Is Competition Out There?

While experienced advisors may think they're the only game in town, they may be forgetting this important lesson: There is competition out there, and it is grooming itself to look exactly like advisors.

If advisors are happy with their firm size and level of clients, they may never notice the clients who go elsewhere. But if advisors are trying to be one of the top three advisory firms in a market, they will likely have to go head to head with fairly aggressive competitors, often with pretty deep pockets. These run the gamut of all the likely suspects, including banks, insurers, CPA firms, stock brokerages and national and regional broker-dealers, all of which are determined to increase their share of the asset pie by performing fee-based financial planning.

These competitors want to trade in their ever-shrinking commission and transaction-based business for recurring fees, the way many planners have. For those advisors who are interested in growing, it's wise to start a follow-up program now with prospects who they don't get as clients. "I think that advisors of all types are sometimes oblivious to the would-be clients they don't land," says Tiburon's Roame. "Someone doesn't call back, and they're forgotten about." As competition ramps up-and it is making some amount of headway all the time-Roame suggests that advisors create a program to follow up with all lost clients and prospects.

"It's easy to forget the guy who called in or came in, but someone got him," Roame says. "One thing advisors really could do better is interview the ones who got away."

All sorts of competitors are retooling their offerings and retraining professional staffs to provide a broader range of services for high-net-worth investors. This broader range of services is the primary focus of competition, says Barry K. Mendelson, managing director of Capital Market Consultants in Shorewood, Wisc., which does practice management work with financial advisors.

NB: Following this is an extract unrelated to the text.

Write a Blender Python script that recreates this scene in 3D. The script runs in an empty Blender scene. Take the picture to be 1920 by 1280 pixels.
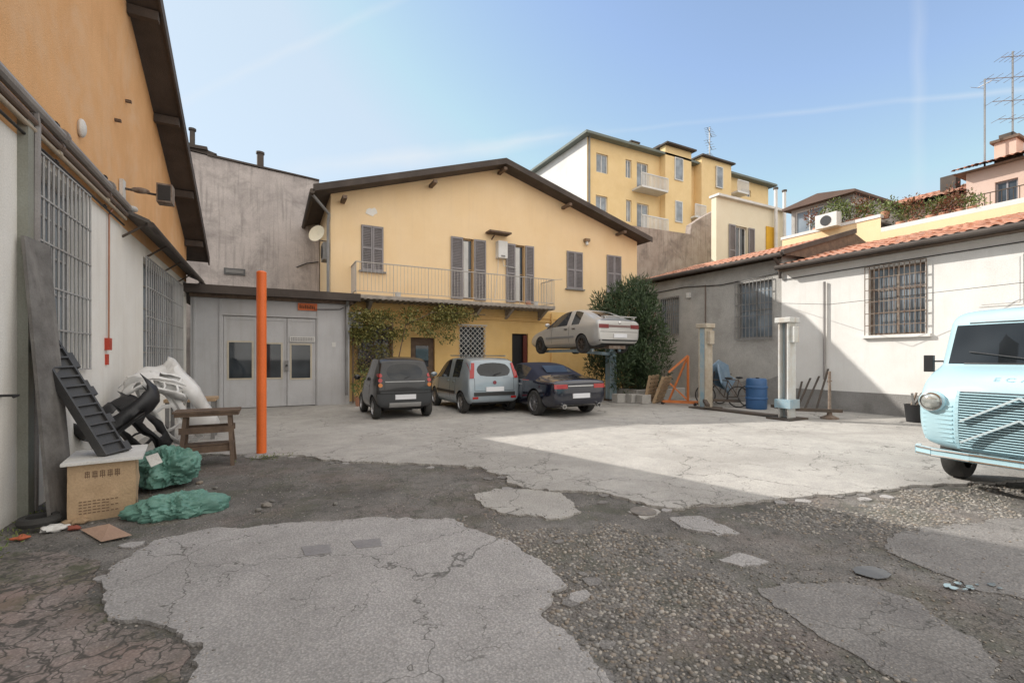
import bpy, bmesh, math, random
from mathutils import Vector, Matrix, noise, Euler
from mathutils.bvhtree import BVHTree
R=random.Random(7)
scn=bpy.context.scene; COL=scn.collection
# ---------------------------------------------------------------- node helpers
def nd(nt,t,ins=None,**pr):
    n=nt.nodes.new(t)
    for k,v in pr.items(): setattr(n,k,v)
    for k,v in (ins or {}).items():
        s=n.inputs[k]
        if hasattr(v,'is_output'): nt.links.new(v,s)
        else: s.default_value=v
    return n
def c4(c): return (c[0],c[1],c[2],1)
def newmat(name):
    m=bpy.data.materials.new(name); m.use_nodes=True; nt=m.node_tree
    b=nt.nodes['Principled BSDF']; return m,nt,b
def math_(nt,op,a,b=0.0,clamp=False):
    n=nt.nodes.new('ShaderNodeMath'); n.operation=op; n.use_clamp=clamp
    for i,v in enumerate((a,b)):
        if hasattr(v,'is_output'): nt.links.new(v,n.inputs[i])
        else: n.inputs[i].default_value=v
    return n.outputs[0]
def mixc(nt,f,a,b,mode='MIX'):
    n=nt.nodes.new('ShaderNodeMix'); n.data_type='RGBA'; n.blend_type=mode
    for s,v in ((n.inputs[0],f),(n.inputs[6],a),(n.inputs[7],b)):
        if hasattr(v,'is_output'): nt.links.new(v,s)
        else: s.default_value=v if isinstance(v,(int,float)) else c4(v)
    return n.outputs[2]
def ramp(nt,f,a,b):
    n=nt.nodes.new('ShaderNodeMapRange'); n.clamp=True
    nt.links.new(f,n.inputs[0]); n.inputs[1].default_value=a; n.inputs[2].default_value=b
    return n.outputs[0]
def coords(nt,scale=(1,1,1)):
    tc=nt.nodes.new('ShaderNodeTexCoord'); mp=nt.nodes.new('ShaderNodeMapping')
    nt.links.new(tc.outputs['Object'],mp.inputs[0]); mp.inputs['Scale'].default_value=scale
    return mp.outputs[0]
def noi(nt,v,sc,det=4,ro=.6,dist=0):
    n=nd(nt,'ShaderNodeTexNoise',{'Vector':v,'Scale':sc,'Detail':det,'Roughness':ro,'Distortion':dist}); return n.outputs[0]
MC={}
def M(name,c,c2=None,rough=.8,sc=1.2,lo=.35,hi=.65,bump=.15,bsc=60,metal=0,streak=0,streakc=(.1,.09,.08),coat=0,stain=0,stainc=(.12,.11,.1),spec=.5):
    if name in MC: return MC[name]
    m,nt,b=newmat(name); v=coords(nt)
    if c2 is None: c2=tuple(x*.8 for x in c)
    col=mixc(nt,ramp(nt,noi(nt,v,sc,4,.65),lo,hi),c,c2)
    if bump:
        fine=noi(nt,v,bsc,1,.6)
        col=mixc(nt,.22,col,mixc(nt,ramp(nt,fine,.3,.7),(.35,.35,.35),(1,1,1)),'MULTIPLY')
        bp=nd(nt,'ShaderNodeBump',{'Strength':bump,'Distance':.02,'Height':fine}); nt.links.new(bp.outputs[0],b.inputs['Normal'])
    if streak:
        vs=coords(nt,(5,5,.35)); s=ramp(nt,noi(nt,vs,1.3,3,.6),.52,.78)
        col=mixc(nt,math_(nt,'MULTIPLY',s,streak),col,streakc)
    if stain:
        s=ramp(nt,noi(nt,v,.7,5,.72,.4),.48,.68)
        col=mixc(nt,math_(nt,'MULTIPLY',s,stain),col,stainc)
    nt.links.new(col,b.inputs['Base Color'])
    b.inputs['Roughness'].default_value=rough; b.inputs['Metallic'].default_value=metal
    b.inputs['Specular IOR Level'].default_value=spec
    if coat: b.inputs['Coat Weight'].default_value=coat; b.inputs['Coat Roughness'].default_value=.04
    MC[name]=m; return m
def glass(name,c=(.02,.025,.03),rough=.03,spec=.6):
    m,nt,b=newmat(name); v=coords(nt)
    col=mixc(nt,ramp(nt,noi(nt,v,1.1,2),.35,.65),c,tuple(x*2.2+.008 for x in c))
    nt.links.new(col,b.inputs['Base Color']); b.inputs['Roughness'].default_value=rough
    b.inputs['Specular IOR Level'].default_value=spec
    return m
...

Like it or not, the marketplace is teeming with competitors spurred on by advisors' success, the quest for fee-based income and the fact that commissions are down two to three times as much as fees are, despite the haircut the stock market has given many firms' assets.

Fear Of Fees

Be clear. Don't undercharge. Don't apologize.

These are some of the profession's rules of thumb for setting and communicating fees. But we've uncovered several other interesting practices. One is that some advisors are raising planning fees at the same time they feel pressure on their asset-based fees.

Gianola, who doesn't have assets under management, has bumped up her retainer fees by 20% to 30% "and had no complaints," she says. She's not surprised, she adds, that asset-under-management-based planners are having to recast their fees and charge a little more for planning and a little less for investments, considering the current stock market contraction. "Right now the industry is set up to emphasize and charge based on investments, which can be a dangerous thing," says Gianola.

Paula Hogan, president of Hogan Financial Management, Milwaukee, recently raised her initial planning consultation fee to $3,000 from $2,500. The reason for the increase, she says, was a huge increase in demand, and the time it takes to do relatively comprehensive plans. She also gives prospects the option of hiring her for $250 per hour. These fees are in addition to her asset-management fees, which start at 1% for the first $1 million in assets and go down as assets increase.

In a renegade move, Hogan recently posted all of her fees on her Web site (www.hoganfinancial.com). "I'm a fan of transparency," she adds. "If I'm not comfortable talking about my own fees, how can I effectively communicate them to clients? And if can't communicate them, what does that say about me?"

The experience will also teach clients and prospects to ask intelligently about what and how others, such as estate attorneys or even competitors, charge. "I'm not getting any fee resistance," says Hogan.

Is Your Own House In Order?

Hogan, who currently manages about $35 million in client assets in addition to her robust financial planning trade, is not complaining about business. But what is becoming apparent, she says, is that some planners really are suffering financially, both on the personal and professional fronts, as a result of the market slump.

"There are a bunch of planners out there whose income has gone down, sometimes dramatically. It's hard for them to get in front of clients and radiate optimism when they're wondering how you're going to pay a home or business mortgage," she adds.

While playing psychologist has become particularly important for advisors who have clients or prospects who have lost significant money or become particularly risk-adverse, it's equally important that they learn to detect their own weaknesses. After all, a great financial plan won't do a client much good if his or her advisor has to declare bankruptcy.

The trend for some planners to self-destruct isn't terribly surprising, since many tend to be fairly outgoing sorts, who enjoy dialogue and external rewards, says Tibergien, This explains why they might be tempted to spend more time helping clients than helping themselves and their own businesses. But the trend, even on a small level, only serves to underscore how important it is for advisors to measure the productivity and profitability of their own practices and benchmark them against relevant industry standards. For starters, try the Financial Planning Association's survey of compensation and practices, which Tibergien prepares.

Such measures and benchmarks are crucial to making informed, strategic decisions regarding your own firm's future and growth. "You have to ask yourself, at what level of critical mass do you need to be to afford a professional administrator," Tibergien says. "It's different for every firm. It's a function of your fixed costs, gross profit margin and growth potential. And that's assuming companies have a handle on these measures, which they typically don't."

Maybe it's time to take such measures. After all, you don't want to be steering blind in the face of increasing client demand, potential profit margin compression and intensifying competition.